▸ WRITTEN EXERCISE: Hand back each line, unchanged, from the top down to the line where "one countless surface)" sits.

+-------+

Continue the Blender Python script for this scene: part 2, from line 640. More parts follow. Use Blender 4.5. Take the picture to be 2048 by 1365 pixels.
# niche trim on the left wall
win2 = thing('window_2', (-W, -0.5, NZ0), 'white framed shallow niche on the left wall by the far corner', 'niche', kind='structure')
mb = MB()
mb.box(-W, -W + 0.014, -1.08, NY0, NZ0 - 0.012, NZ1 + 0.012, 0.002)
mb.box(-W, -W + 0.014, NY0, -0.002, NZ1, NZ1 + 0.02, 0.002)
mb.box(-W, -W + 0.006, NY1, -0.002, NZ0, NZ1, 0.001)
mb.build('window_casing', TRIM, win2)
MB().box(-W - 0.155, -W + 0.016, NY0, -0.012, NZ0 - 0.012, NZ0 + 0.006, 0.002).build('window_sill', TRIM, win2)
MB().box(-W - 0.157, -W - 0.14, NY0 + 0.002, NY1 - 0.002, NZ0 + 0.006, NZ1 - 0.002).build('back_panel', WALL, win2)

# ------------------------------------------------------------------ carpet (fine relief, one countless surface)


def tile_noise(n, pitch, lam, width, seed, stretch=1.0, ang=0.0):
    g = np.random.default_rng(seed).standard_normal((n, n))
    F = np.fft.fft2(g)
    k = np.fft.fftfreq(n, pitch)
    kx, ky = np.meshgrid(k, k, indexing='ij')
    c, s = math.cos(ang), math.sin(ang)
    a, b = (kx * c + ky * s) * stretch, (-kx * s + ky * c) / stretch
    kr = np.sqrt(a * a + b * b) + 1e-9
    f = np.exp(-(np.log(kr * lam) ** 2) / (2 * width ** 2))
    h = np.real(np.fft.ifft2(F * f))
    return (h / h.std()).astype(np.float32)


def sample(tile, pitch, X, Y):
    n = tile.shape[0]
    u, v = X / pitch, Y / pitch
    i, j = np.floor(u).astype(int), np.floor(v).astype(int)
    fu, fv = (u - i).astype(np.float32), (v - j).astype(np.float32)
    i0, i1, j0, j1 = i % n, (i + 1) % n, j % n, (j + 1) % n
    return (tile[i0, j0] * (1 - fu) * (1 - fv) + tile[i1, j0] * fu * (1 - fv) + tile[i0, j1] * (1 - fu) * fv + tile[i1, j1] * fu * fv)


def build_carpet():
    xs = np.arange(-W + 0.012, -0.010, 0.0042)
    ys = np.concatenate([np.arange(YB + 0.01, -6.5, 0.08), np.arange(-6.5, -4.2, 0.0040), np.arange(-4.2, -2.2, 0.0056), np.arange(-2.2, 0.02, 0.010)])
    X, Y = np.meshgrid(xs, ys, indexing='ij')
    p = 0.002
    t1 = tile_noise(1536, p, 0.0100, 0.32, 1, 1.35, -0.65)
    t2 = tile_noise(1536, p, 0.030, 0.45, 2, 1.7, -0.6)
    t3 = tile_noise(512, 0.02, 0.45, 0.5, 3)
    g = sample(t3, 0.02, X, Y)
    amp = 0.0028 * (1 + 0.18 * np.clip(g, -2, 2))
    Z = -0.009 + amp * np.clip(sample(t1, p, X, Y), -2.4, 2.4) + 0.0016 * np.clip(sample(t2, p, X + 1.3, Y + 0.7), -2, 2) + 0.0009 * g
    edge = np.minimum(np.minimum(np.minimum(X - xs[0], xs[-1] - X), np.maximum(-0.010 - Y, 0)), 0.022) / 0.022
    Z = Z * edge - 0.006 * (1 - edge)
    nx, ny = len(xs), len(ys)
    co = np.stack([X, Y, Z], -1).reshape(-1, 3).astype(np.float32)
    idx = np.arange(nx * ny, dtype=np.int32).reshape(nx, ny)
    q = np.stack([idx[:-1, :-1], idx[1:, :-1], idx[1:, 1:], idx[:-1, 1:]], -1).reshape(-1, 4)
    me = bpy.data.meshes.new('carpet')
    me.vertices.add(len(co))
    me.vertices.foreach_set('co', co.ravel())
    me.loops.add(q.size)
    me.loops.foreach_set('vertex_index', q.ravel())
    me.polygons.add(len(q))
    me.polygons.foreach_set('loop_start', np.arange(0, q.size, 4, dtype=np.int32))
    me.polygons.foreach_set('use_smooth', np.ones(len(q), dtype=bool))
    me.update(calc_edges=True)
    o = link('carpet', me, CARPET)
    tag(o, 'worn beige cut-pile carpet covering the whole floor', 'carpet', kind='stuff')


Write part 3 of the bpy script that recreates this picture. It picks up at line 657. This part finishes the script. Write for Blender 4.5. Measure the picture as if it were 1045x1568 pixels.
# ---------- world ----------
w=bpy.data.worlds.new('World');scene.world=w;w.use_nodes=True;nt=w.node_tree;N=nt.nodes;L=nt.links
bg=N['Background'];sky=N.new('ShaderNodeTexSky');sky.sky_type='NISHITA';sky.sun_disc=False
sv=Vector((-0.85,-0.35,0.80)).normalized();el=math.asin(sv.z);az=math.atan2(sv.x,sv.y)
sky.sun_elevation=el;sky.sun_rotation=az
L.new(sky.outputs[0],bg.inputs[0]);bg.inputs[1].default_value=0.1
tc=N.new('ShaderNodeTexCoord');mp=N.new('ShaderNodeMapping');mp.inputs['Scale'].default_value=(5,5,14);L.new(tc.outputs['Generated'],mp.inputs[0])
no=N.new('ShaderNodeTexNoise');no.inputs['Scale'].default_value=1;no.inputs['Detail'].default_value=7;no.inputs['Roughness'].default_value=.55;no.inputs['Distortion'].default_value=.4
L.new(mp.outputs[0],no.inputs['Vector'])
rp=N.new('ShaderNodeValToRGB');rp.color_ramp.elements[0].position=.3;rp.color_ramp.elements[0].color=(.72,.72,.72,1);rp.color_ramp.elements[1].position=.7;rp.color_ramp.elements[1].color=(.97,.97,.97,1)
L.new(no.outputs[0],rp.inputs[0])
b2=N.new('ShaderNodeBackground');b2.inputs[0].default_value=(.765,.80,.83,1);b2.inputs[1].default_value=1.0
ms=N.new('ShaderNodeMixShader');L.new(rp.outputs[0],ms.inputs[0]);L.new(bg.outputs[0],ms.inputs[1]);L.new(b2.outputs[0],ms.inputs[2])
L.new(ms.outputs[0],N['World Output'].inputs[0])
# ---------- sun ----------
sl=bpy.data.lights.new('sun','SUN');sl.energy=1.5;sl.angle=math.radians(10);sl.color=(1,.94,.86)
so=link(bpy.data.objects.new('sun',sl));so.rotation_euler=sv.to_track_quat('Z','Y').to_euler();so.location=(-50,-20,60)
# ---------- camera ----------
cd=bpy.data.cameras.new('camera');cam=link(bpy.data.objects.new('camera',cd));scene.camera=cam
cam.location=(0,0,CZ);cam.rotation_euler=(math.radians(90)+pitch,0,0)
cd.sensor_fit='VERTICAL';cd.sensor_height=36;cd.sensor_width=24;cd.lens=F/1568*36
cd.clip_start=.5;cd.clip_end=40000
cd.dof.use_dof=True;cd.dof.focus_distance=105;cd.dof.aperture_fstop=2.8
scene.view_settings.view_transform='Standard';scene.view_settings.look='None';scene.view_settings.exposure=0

+-------+

▸ THE OUTPUT:
Continue the Blender Python script for this scene: part 2, from line 640. More parts follow. Use Blender 4.5. Take the picture to be 2048 by 1365 pixels.
# niche trim on the left wall
win2 = thing('window_2', (-W, -0.5, NZ0), 'white framed shallow niche on the left wall by the far corner', 'niche', kind='structure')
mb = MB()
mb.box(-W, -W + 0.014, -1.08, NY0, NZ0 - 0.012, NZ1 + 0.012, 0.002)
mb.box(-W, -W + 0.014, NY0, -0.002, NZ1, NZ1 + 0.02, 0.002)
mb.box(-W, -W + 0.006, NY1, -0.002, NZ0, NZ1, 0.001)
mb.build('window_casing', TRIM, win2)
MB().box(-W - 0.155, -W + 0.016, NY0, -0.012, NZ0 - 0.012, NZ0 + 0.006, 0.002).build('window_sill', TRIM, win2)
MB().box(-W - 0.157, -W - 0.14, NY0 + 0.002, NY1 - 0.002, NZ0 + 0.006, NZ1 - 0.002).build('back_panel', WALL, win2)

# ------------------------------------------------------------------ carpet (fine relief, one countless surface)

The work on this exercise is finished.